Maurice Nwokeji

Maurice gives us an insight into the musical and cultural importance of his Keepsake, a soprano Ekwe.

The instrument is called an Ekwe which translates as Herald and is both a musical instrument and a communication tool. While most people associate Africans with the drums it is not widely known that some tribes like the Igbo actually play woods.
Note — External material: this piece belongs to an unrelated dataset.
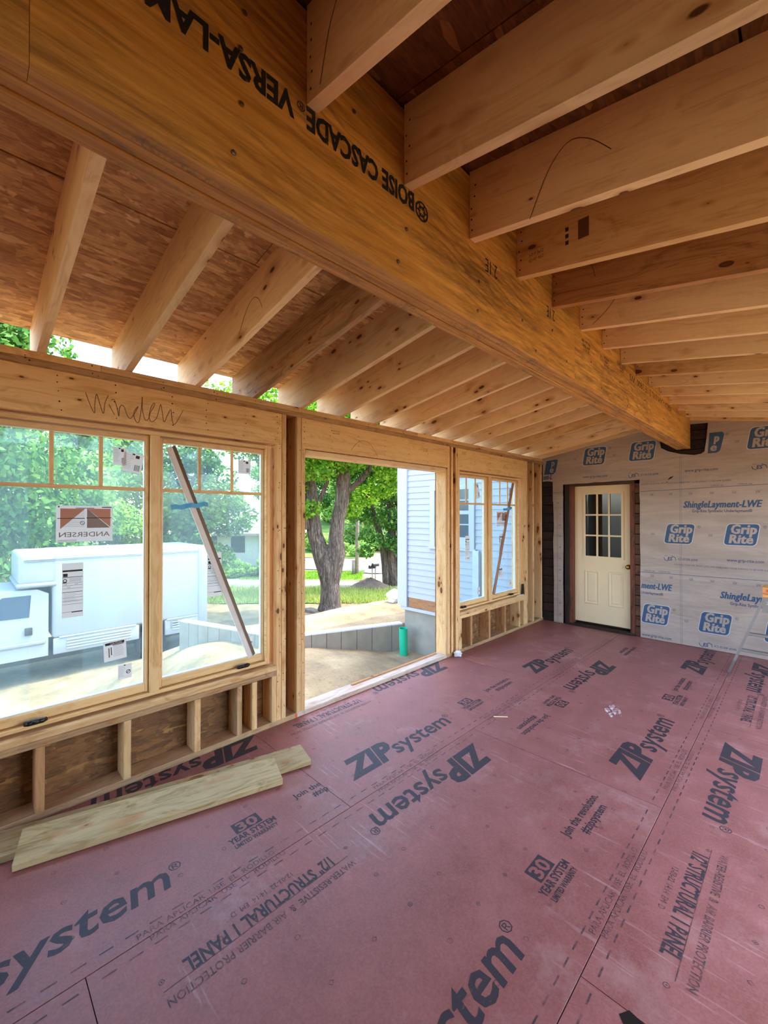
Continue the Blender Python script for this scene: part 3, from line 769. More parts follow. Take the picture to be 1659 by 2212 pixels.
on_joist(3, [dict(rect=(0, .03 * k, .014, .03 * k + .018)) for k in range(3)] + [dict(rect=(.055, .0, .10, .085), m=1)] + [dict(s='S-P-F 2x12', h=.016, w=.07, u=-.17, v=.02), dict(s='KD-HT  No.2', h=.014, w=.07, u=-.17, v=-.005)], 2.09, 2.80)

# ------------------------------------------------------------------ ridge beam
beam = tag(empty('ridge_beam', (1.785, 1.7, 2.408)), 'long orange laminated ridge beam stamped with black lettering, running overhead to the far wall', 'beam')
def ply(x0, x1, y0, y1, z0, z1, name='beam_ply'):
    d = (y1 - y0) / 2, (x1 - x0) / 2, (z1 - z0) / 2
    v, f = box_vf(-d[0], d[0], -d[1], d[1], -d[2], d[2], .0035)
    mi = [0] * len(f); mi[4] = mi[4]
    # bottom faces: the ones with z lowest
    mi = [1 if all(v[i][2] <= -d[2] + .004 for i in q) else 0 for q in f]
    Mx = Matrix(((0, -1, 0, (x0 + x1) / 2), (1, 0, 0, (y0 + y1) / 2), (0, 0, 1, (z0 + z1) / 2), (0, 0, 0, 1)))
    return make(name, v, f, [MAT['beam'], MAT['beam_edge']], beam, M=Mx, mi=mi)
ply(1.809, 1.855, YB, .078, 2.408, 3.02); ply(1.809, 1.855, .0788, 2.6192, 2.408, 3.02); ply(1.809, 1.855, 2.6202, 6.262, 2.408, 3.02)
ply(1.764, 1.805, YB, 1.3, 2.413, 3.02); ply(1.764, 1.805, 1.302, 6.262, 2.413, 3.02)
ply(1.7148, 1.762, YB, 6.262, 2.409, 3.02)
bx = 1.8562
def bprint(name, items, y, z, mat='beam_ink'):
    return lettering(name, items, (bx, y, z), (0, -1, 0), (0, 0, -1), (1, 0, 0), [MAT[mat]], beam)
its = []; ring_pts(its, 0, .03, .036, .007, 16); ring_pts(its, 0, .03, .02, .006, 10)
for a in range(6): strip_pts(its, [(.008 * math.cos(a * 1.05), .03 + .008 * math.sin(a * 1.05)), (.03 * math.cos(a * 1.05), .03 + .03 * math.sin(a * 1.05))], .006)
bprint('tree_emblem', its, 1.178, 2.735)
bprint('beam_lettering', [dict(s='BOISE CASCADE', h=.062, w=.46, bold=.035), dict(s='\u00ae', h=.025, u=.465, v=.0), dict(s='VERSA-LAM', h=.062, w=.37, u=.50, bold=.035), dict(s='\u00ae', h=.025, u=.88, v=.03)], 1.135, 2.745)
bprint('beam_lettering', [dict(s='2.1E', h=.06, w=.1, bold=-.005)], 1.71, 2.725); bprint('beam_lettering', [dict(s='2.1E', h=.06, w=.1, bold=-.005)], 2.33, 2.735)
bprint('beam_small_print', [dict(s='APA  EWS', h=.02, w=.13, v=.02), dict(s='PRL-266  DRY', h=.018, w=.15, v=-.004), dict(s='LVL 0512', h=.02, w=.12, v=.045)], 2.88, 2.705, 'beam_ink_thin')
bprint('beam_small_print', [dict(s='1-800-232', h=.018, w=.18, v=.02), dict(s='VERSA 1.75', h=.018, w=.18, v=-.003), dict(s='MILL 03', h=.02, w=.1, v=.045)], 3.25, 2.70, 'beam_ink_thin')
bprint('beam_lettering', [dict(s='VERSA-LAM LVL 2.1E 2800 WS', h=.055, w=1.5, bold=-.002)], 5.25, 2.73, 'beam_ink_thin'); bprint('beam_small_print', [dict(s='1052', h=.03, w=.1), dict(s='JOB 0452', h=.026, w=.22, v=-.03, u=-.05)], 3.6, 2.72, 'beam_ink_thin')
V, F = [], []
for y, z in ((.482, 2.617), (.462, 2.483), (.489, 2.852), (.479, 2.754), (1.051, 2.468), (1.094, 2.60), (1.55, 2.47), (1.56, 2.6), (1.95, 2.56), (2.1, 2.45), (2.3, 2.62), (2.5, 2.5), (2.9, 2.6), (3.1, 2.47), (3.5, 2.6), (3.7, 2.46), (4.2, 2.6), (4.3, 2.46), (4.9, 2.55), (5.4, 2.5), (.85, 2.85), (1.2, 2.83)):
    v, f = lathe([(.002, -.004), (.007, 0), (.007, .002), (.003, .003)], 8, 'x'); n = len(V)
    V += [(bx + a, y + b, z + c) for a, b, c in v]; F += [tuple(i + n for i in q) for q in f]
stuff(make('screw_heads', V, F, MAT['screw'], beam))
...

An Ekwe is made from a tree trunk and this one is the soprano.There are other sizes going up to the one that is about eight feet tall, and sits in the chief’s house and is used to summon the kingdom to his palace for his address. That particular one is so loud that the vibrations travel along the ground and can be felt up to five miles away. It is also used to herald the coming of the dead when we celebrate our ancestors. Our name for the devil is Ekwe nsu meaning the herald of evil. It is intrinsic to the Igbo identity and has been overlooked by most outsiders because they don’t know the significance.

The sounds of the Ekwe has the ability to take me back to Igbo land in Nigeria as it remains our most important musical and cultural instrument. Nowadays it can be mostly found in churches where they will use lots of them of different sizes and form a beautiful percussion section.

This instrument cannot be found even in the other tribes of Nigeria. It is part of what it is to be Igbo, it is my heritage but it will become very popular as soon as western musicians discover the potential of this wonderful instrument.